- AIM
Determine how many lines contain the string "from". Reply with that figure and nothing else.

>> START PROVIDED ENTRIES

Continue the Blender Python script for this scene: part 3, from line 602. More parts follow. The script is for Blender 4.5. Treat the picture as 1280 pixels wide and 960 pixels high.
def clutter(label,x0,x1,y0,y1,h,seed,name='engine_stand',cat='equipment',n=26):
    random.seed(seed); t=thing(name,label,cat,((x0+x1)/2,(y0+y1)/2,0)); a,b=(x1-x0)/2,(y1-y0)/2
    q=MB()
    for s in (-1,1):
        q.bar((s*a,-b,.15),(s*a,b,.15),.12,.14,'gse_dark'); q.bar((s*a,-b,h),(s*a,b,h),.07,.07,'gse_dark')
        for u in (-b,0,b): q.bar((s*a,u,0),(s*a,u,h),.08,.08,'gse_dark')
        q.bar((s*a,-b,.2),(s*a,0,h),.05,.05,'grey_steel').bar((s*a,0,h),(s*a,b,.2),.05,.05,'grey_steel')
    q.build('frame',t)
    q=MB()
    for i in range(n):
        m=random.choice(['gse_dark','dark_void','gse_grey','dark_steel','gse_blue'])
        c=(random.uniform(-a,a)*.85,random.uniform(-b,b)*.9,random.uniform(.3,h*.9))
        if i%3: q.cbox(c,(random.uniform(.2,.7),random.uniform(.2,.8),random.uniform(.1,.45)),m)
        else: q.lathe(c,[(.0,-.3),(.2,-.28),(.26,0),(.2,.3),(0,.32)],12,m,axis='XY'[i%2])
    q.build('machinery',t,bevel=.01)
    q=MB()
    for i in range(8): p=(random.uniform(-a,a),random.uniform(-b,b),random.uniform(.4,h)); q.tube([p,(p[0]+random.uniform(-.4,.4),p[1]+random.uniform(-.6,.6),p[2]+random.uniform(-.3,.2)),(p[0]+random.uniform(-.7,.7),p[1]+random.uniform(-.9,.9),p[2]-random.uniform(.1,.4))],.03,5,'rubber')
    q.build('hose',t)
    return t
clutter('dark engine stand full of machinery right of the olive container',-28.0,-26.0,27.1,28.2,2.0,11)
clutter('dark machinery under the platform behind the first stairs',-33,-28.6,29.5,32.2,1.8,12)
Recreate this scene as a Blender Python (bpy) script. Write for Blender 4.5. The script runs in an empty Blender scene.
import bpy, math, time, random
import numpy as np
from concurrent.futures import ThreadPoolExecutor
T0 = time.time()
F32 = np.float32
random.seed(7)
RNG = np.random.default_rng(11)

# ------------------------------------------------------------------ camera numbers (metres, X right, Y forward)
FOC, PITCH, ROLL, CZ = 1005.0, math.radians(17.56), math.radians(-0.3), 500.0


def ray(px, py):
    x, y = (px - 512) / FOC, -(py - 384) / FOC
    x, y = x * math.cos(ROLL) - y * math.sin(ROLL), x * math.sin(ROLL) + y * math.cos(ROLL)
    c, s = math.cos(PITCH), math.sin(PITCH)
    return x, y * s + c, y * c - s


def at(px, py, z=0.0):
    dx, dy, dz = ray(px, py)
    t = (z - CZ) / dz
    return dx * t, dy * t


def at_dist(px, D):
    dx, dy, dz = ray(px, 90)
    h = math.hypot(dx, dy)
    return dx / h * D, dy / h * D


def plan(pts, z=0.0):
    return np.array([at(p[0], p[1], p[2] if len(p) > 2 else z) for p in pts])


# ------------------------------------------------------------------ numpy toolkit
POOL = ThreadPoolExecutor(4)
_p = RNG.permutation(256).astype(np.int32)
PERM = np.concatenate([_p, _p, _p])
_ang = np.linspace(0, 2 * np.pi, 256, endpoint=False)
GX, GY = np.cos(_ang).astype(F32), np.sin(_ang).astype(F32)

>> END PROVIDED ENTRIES

- RESULT FOR THIS EXERCISE
2